I do not really know anything about camera lenses, so I am looking for some information. What type of photos would you use a AF NIKKOR 35-70mm lens? What would make you want to use this lens over another? Thanks for your help.
I do not really know anything about camera lenses, so I am looking for some information. What type of photos would you use a AF NIKKOR 35-70mm lens? What would make you want to use this lens over another? Thanks for your help.
It's an older mid-range lens that went out of production in 2005 and designed for full-frame cameras. I have the f/2.8 24-70mm lens and I probably do about 60% - 70% of my shooting with it. It's nice for landscape, city scapes, group shots and even some portrait work. I would probably miss the bottom end versus my lens, i.e. the focal lengths below 35mm. It's f/2.8, so it's quite fast too; i.e. it was aimed at the pro market.
If you have a crop-frame sensor camera, it will go from normal to a short telephoto range; at the top end, it is where I start shooting a lot of portraits. The only thing to watch is that it does not have an internal focus motor, so autofocus will only work with those camera bodies with a built in motor. The lens is not stabilized, so a bit more care has to be taken while shooting.
Kathy, I would use it for landscape as it has a nice width to it of 35mm and can zoom all the way to 70mm. That said it is a real piece of junk I would stay as far away for it as possible. If I was going to get some in that range it would be the 24-70mm f/2.8 which is a lens that will last a life time.

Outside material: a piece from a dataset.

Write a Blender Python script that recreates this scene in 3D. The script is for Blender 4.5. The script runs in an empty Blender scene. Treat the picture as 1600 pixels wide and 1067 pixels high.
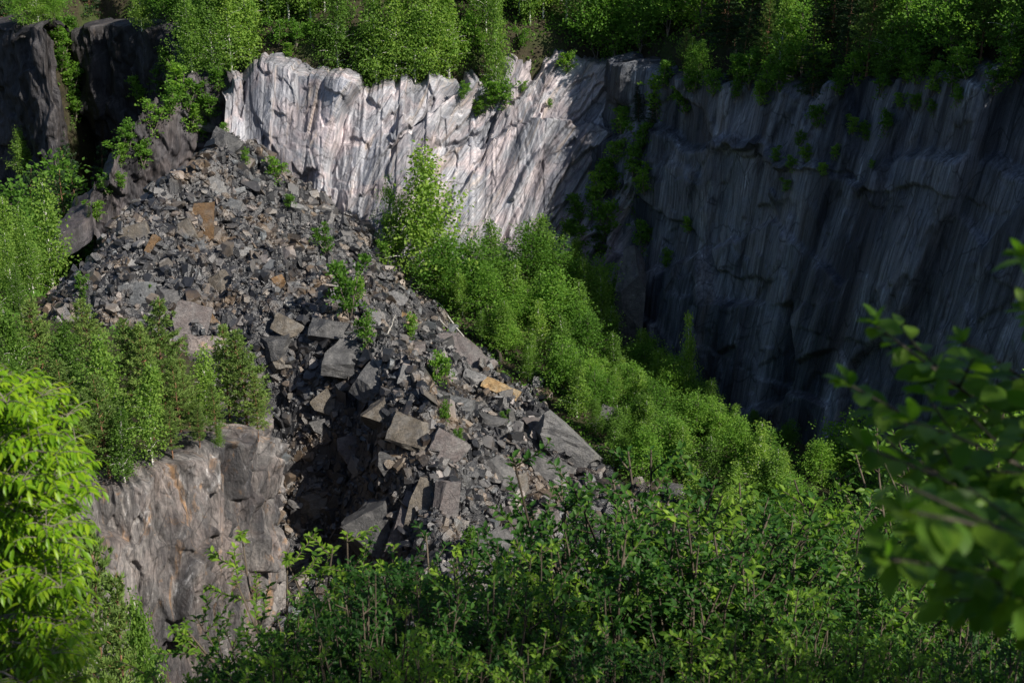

A lot of my landscape images I take, I use a 16-35mm f/4 VR usually set at around 24mm on a FX camera body.
Cheers:
Allan
Thanks for your response, I have an opportunity to purchase one for 50.00 from a person I know. I do not have a lot of money to buy lenses for my camera and thought since it was not very much I might add it to my bag. If I do not like it I guess I am not out of a lot of money, do you think it would be worth paying 50.00??
Kathy: for $50.00 just realize what you are getting, a light plastic lens that had a repetition of being a soft lens, that said it maybe something that will work for you as a stepping stone to something else.
Cheers:
Allan
Alan - are we writing about at the same lens? The only ones I've seen are older pro glass that were quite solid metal housings; I looked at a used one a few years ago and ended up not picking it up.
There were several versions of 35-70mm lenses. There were manual focus AI and AI-S 35-70mm f3.5 made in the 70's and 80's. The AF 35-70mm 2.8D was made in the late 80's thru 2005. I believe these were all pretty good lenses and AF-D is probably the one that Manfred is referring to. There were also variable aperture lenses during the same time (AI-S 30-70mm f3.3 - 4.5 and AF 35-70 f3.3 - 4.5) which may have been lower quality and might be what Allan is referring to.
Kathy - I think it is important to know exactly which lens your friend has. The fixed aperture AF-D lenses are probably well worth $50.